Lot 50
  • 50

Thomas Moran

Estimate
800,000 - 1,200,000 USD
bidding is closed

Description

  • Thomas Moran
  • A Showery Day, Grand Canyon
  • signed T.MORAN. with the artist's thumbprint and dated 1919./© (lower right); also titled, signed and dated A Showery day/Grand Canyon/Ariz./T.Moran/1919 (on the stretcher)
  • oil on canvas
  • 25 by 20 inches
  • (63.5 by 50.8 cm)

Provenance

Dr. and Mrs. Louis A. Dreyfus, New York
The Rev. Dr. Carl and Mrs. Eleanor Koehler Sutter, Staten Island, New York, 1943
Estate of the above (sold: Sotheby's, New York, May 27, 1999, lot 45)
Acquired by the present owner at the above sale

Catalogue Note

Thomas Moran first visited the Grand Canyon in 1873 and discovered a landscape ideally suited to his romantic vision of the American West. He returned there repeatedly throughout his career and painted the canyon’s fascinating vistas until the end of his life (Fig. 1). His daughter Ruth wrote: “To him it was all grandeur, beauty, color and light–nothing of man at all but nature, virgin, unspoiled and lovely” (as quoted in Carol Clark, Thomas Moran: Watercolors of the American West, Fort Worth, Texas, 1989, p. 21). Painted in 1919, A Showery Day, Grand Canyon is a mature example of Moran’s most celebrated subject. His virtuosity as a landscape painter reveals itself in the natural forms of the mist shrouded canyon and the atmospheric turbulence that animates the sky. The fir trees and boulders in the foreground give a sense of scale to the composition, while the view beyond encompasses a seemingly limitless landscape. Through his subtle blending of color, Moran creates a maze of canyon walls pierced by low lying mist and deep ravines. His exploration of changing weather conditions allowed him to indulge his romantic sense of color. Alternating between light and shadow, the peach, purple and beige canyon walls in the present work reveal their extraordinary contours. By 1919, the Grand Canyon had become a popular tourist attraction, however, A Showery Day, Grand Canyon Moran presents the landscape in its untouched state, thereby allowing it to serve as an eloquent expression of romantic idealism.

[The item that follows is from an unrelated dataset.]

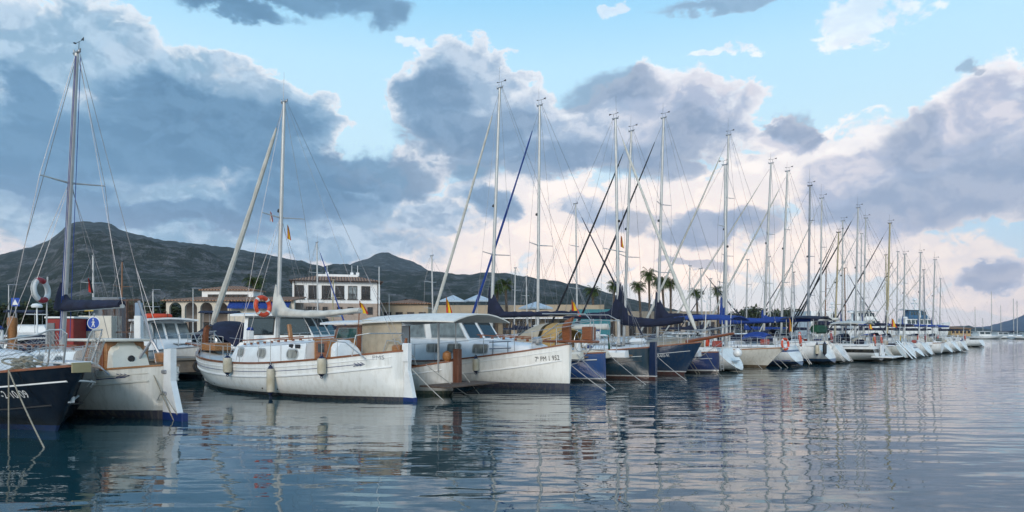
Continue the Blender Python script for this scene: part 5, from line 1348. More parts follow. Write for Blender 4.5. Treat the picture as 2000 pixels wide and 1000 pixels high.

The artist made his first trip to the American West in 1871 when he accepted an invitation to join geologist Dr. Ferdinand Hayden and his exploration party to record their travels. This trip resulted in Moran's first large-scale painting of the West, The Grand Canyon of Yellowstone of 1872, which he painted in his studio from the sketches and color notes he made on site. In 1873, Moran accompanied Major John Wesley Powell to Utah and the north rim of the Grand Canyon in Colorado. From this expedition he painted The Chasm of the Colorado, a companion piece to the 1872 Yellowstone view. By 1874, the United States Congress had purchased both pictures.

Moran’s interest in the West extended beyond his desire to depict it and he was a staunch supporter of the creation of the National Park Service. In fact, sketches from his original 1871 expedition were presented to Congress as part of an 1872 bill to designate the Yellowstone area as the first United States national park. Like his contemporary Albert Bierstadt, who also presented an idealized interpretation of the American landscape in his work, Moran was fiercely nationalistic and regarded the West as a sublime environment that should be recognized and preserved (Fig. 2). He wrote in 1909 that his, “chief desire is to call the attention of American landscape painters to the unlimited field for the exercise of their talents to be found in this enchanting southwestern country; a country flooded with color and picturesqueness, offering everything to inspire the artist and stimulate him to the production of works of lasting interest and value. This Grand Canyon of Arizona and all the country surrounding it, offers a new and comparatively untrodden field for pictorial interpretation, and only awaits the men of original thoughts and ideas to prove to their countrymen that we possess a land of beauty and grandeur with which no other can compare” (The Grand Canyon of Arizona, Santa Fe, New Mexico, 1909, p. 87).



This painting will be included in Stephen L. Good's and Phyllis Braff's forthcoming catalogue raisonné of the artist's work.